- „Spodziewaliśmy się na pewno trochę lepszej gry z naszej strony. Myślę, że momentami wyglądała ona już nieźle, ale dalej szukamy, bo na razie nie wygląda najlepiej. Mam nadzieję, że będzie lepiej już w następnym meczu z Lubinem.” – powiedział po meczu jeden z najbardziej doświadczonych siatkarzy w naszej drużynie, Dawid Murek.
- „Na dzień dzisiejszy co można powiedzieć? Przegrana 3:0, w setach może nie było aż tak strasznie, ale jednak gdzieś szukamy cały czas swojej formy.” – przyznaje. Trudno się z naszym przyjmującym nie zgodzić. Zdobycze punktowe Łuczniczki w każdej z trzech odsłon może nie były imponujące, ale równocześnie nie dają powodów do wstydu. Nie poddali się bez walki i walczyli o każdą piłkę – nawet po zakończeniu akcji, czego efektem była m.in. żółta kartka, którą Michał Ruciak obejrzał w drugiej partii za dyskusję z sędzią głównym. Z reguły początki setów wyglądały w wykonaniu bydgoszczan dobrze, jednak im bliżej dwudziestego piątego punktu, tym więcej błędów zaczynali popełniać. - „Myślę, że graliśmy akurat z tak dobrym zespołem, że tutaj nie ma dekoncentracji. Musimy być cały czas skupieni aby grać swoją, najlepszą siatkówkę, a dzisiaj przeciwnik po prostu nie pozwolił nam na wiele, więc przegraliśmy.” – dodaje Murek.

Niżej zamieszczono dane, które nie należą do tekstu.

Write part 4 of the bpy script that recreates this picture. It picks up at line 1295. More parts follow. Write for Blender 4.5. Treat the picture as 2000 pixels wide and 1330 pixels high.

Po zapowiadanym na kolejną sobotę spotkaniu z Cuprum Lubin siatkarzy czeka przerwa w rozgrywkach. Po raz kolejny na parkiet wyjdą dopiero w połowie stycznia, kiedy to przed własną publicznością podejmą AZS Politechnikę Warszawską. Na czym muszą się skupić podczas ponad trzytygodniowej pauzy? „Każdy element mamy do poprawy, także tutaj nie ma jakiegoś jednego, nad którym będziemy pracować. Myślę, że na dzień dzisiejszy będziemy szukać cały czas swojej najlepszej gry.” – zdaniem Murka kluczem do sukcesu ma być zgranie i zespołowość - „Musimy grać całym zespołem. Jeśli nie będziemy grać całym zespołem, to niestety te mecze będą dalej wyglądały tak jak dzisiaj, a z takimi zespołami jak ZAKSA, Rzeszów i Bełchatów musimy grać praktycznie do końca skoncentrowani i o każdą piłkę walczyć, bo nie możemy sobie pozwolić na chwile przestoju.” – kończy przyjmujący.